M. Philippe Marini. En ce qui concerne maintenant les dysfonctionnements du marché libre de l'électricité, rappelons que le bilan de l'expérience conduite depuis 2001 n'est pas bon.
Plusieurs collègues l'ont dit, Jean Arthuis tout particulièrement. Se pose là un vrai problème de compétitivité en raison de la forte hausse des prix pour les clients ayant fait jouer leur éligibilité.
M. Daniel Raoul. Oui !
M. Philippe Marini. Le noeud du problème réside non dans le statut des uns et des autres, mais dans la procédure de mise en vente de son électricité par EDF qui se fait principalement au moyen d'enchères trimestrielles.
Une telle procédure aboutit à aligner, de fait, les prix de l'électricité cédée par EDF aux distributeurs concurrents sur les prix du marché de gros européen. (Approbation sur les travées du groupe socialiste.)
De la sorte - et, sur ce point, je suis totalement d'accord avec ce qu'ont dit plusieurs orateurs avant moi -, certaines catégories d'usagers professionnels se voient privées du bénéfice collectif que notre pays escompte retirer, à juste titre, de son choix de l'électronucléaire.
M. Michel Sergent. Effectivement !
M. Philippe Marini. Un pays qui a consenti de tels efforts, depuis des lustres, pour se doter d'une forte structure industrielle, un pays qui peut espérer s'exonérer d'une partie des aléas liés au système d'approvisionnement à l'étranger, un pays dont 80 % de l'électricité est fournie au meilleur prix de revient possible par la filière nucléaire est un pays qui doit tenir à cet avantage de compétitivité comme à la prunelle de ses yeux !
Or c'est bien là que le bât blesse, car l'alignement en bourse sur le prix de l'électricité d'origine thermique se traduit tout simplement, pour EDF, par une rente injustifiée.
Ce phénomène, qui risque de priver certaines de nos entreprises des fruits de l'effort électronucléaire, joue au détriment des fournisseurs alternatifs - c'est-à-dire de ceux qui pourraient faire vivre la concurrence sur le marché - mais aussi des clients.
Ce sont bien les consommateurs qui ont choisi l'éligibilité qui ont subi de plein fouet la hausse de 48 % du prix de leur électricité, entre avril 2005 et avril 2006.
Certes, on peut dire qu'ils ont fait jouer l'éligibilité et qu'ils étaient libres de leur décision, mais le contexte économique a changé ! N'existe-t-il pas une forte distorsion de concurrence entre deux entreprises de la même branche d'activité présentant les mêmes caractéristiques économiques, l'une avec un poste d'énergie qui a augmenté de moitié en un an, et l'autre qui continue à bénéficier des tarifs réglementés ?
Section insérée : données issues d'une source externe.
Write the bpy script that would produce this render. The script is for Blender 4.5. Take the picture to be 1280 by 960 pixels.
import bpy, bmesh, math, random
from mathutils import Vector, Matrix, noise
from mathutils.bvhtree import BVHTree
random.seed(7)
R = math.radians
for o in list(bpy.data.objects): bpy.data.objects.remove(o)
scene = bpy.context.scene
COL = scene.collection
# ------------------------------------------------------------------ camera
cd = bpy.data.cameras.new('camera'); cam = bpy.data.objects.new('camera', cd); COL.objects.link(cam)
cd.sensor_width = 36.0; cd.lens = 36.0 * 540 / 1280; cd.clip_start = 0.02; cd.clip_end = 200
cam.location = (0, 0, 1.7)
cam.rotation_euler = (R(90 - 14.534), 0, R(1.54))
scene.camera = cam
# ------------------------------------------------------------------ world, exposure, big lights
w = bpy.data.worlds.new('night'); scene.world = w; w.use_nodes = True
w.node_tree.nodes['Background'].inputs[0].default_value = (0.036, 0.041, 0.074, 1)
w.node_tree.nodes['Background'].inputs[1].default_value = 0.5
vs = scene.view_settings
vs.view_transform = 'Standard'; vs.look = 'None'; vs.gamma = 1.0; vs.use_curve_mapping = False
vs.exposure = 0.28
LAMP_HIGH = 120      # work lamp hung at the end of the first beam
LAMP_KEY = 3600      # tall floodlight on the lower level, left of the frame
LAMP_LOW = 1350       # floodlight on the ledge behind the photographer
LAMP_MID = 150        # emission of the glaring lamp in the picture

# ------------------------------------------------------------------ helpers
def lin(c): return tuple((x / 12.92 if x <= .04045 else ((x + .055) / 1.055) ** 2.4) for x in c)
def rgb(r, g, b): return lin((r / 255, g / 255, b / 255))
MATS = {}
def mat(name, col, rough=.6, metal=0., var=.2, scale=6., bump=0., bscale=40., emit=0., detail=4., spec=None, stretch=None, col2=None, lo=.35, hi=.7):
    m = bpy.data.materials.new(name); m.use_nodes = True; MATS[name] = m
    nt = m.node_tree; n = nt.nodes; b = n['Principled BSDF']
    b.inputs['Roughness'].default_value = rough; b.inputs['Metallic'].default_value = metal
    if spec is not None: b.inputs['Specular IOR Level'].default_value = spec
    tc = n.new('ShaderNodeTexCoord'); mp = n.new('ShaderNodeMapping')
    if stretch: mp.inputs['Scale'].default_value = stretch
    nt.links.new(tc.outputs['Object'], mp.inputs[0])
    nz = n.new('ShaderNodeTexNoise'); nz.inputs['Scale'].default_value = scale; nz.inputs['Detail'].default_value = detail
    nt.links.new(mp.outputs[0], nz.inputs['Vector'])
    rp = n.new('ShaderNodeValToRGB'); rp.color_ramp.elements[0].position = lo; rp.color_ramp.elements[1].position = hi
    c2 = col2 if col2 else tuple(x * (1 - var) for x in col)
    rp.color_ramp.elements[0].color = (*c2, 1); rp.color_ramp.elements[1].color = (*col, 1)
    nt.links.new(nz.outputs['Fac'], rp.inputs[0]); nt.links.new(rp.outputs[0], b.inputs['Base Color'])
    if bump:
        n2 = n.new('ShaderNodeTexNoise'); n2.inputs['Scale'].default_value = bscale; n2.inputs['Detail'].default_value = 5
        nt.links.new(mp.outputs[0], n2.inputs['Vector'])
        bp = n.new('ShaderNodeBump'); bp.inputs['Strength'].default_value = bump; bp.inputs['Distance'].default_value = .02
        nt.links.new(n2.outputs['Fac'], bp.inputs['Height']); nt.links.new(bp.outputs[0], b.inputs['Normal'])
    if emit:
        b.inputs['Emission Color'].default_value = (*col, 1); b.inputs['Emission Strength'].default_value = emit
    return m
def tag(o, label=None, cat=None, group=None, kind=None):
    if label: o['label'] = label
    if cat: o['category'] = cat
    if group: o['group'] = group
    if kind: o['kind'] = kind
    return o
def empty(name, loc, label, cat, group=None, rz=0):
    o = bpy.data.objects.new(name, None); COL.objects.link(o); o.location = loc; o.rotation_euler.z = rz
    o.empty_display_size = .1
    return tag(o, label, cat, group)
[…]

Monsieur le ministre, sur ce sujet, la solution trouvée pour les industriels électro-intensifs est certes utile, mais elle n'empêche pas le problème global de la compétitivité de demeurer, car les électro-intensifs ne représentent que 10 % du marché de gros en France.
M. Michel Sergent. Eh oui !
M. Philippe Marini. Il faut donc trouver une solution structurelle avant la libéralisation générale du marché de l'électricité, mais - pardonnez-moi d'y insister - dans le cadre de la loi, laquelle, je l'espère, interviendra rapidement. Il est essentiel de lever les incertitudes et de dissiper le climat anxiogène lié à la question des tarifs de l'électricité.
M. Michel Sergent. Oui !
M. Philippe Marini. C'est une nécessité économique et politique, en particulier dans la situation actuelle.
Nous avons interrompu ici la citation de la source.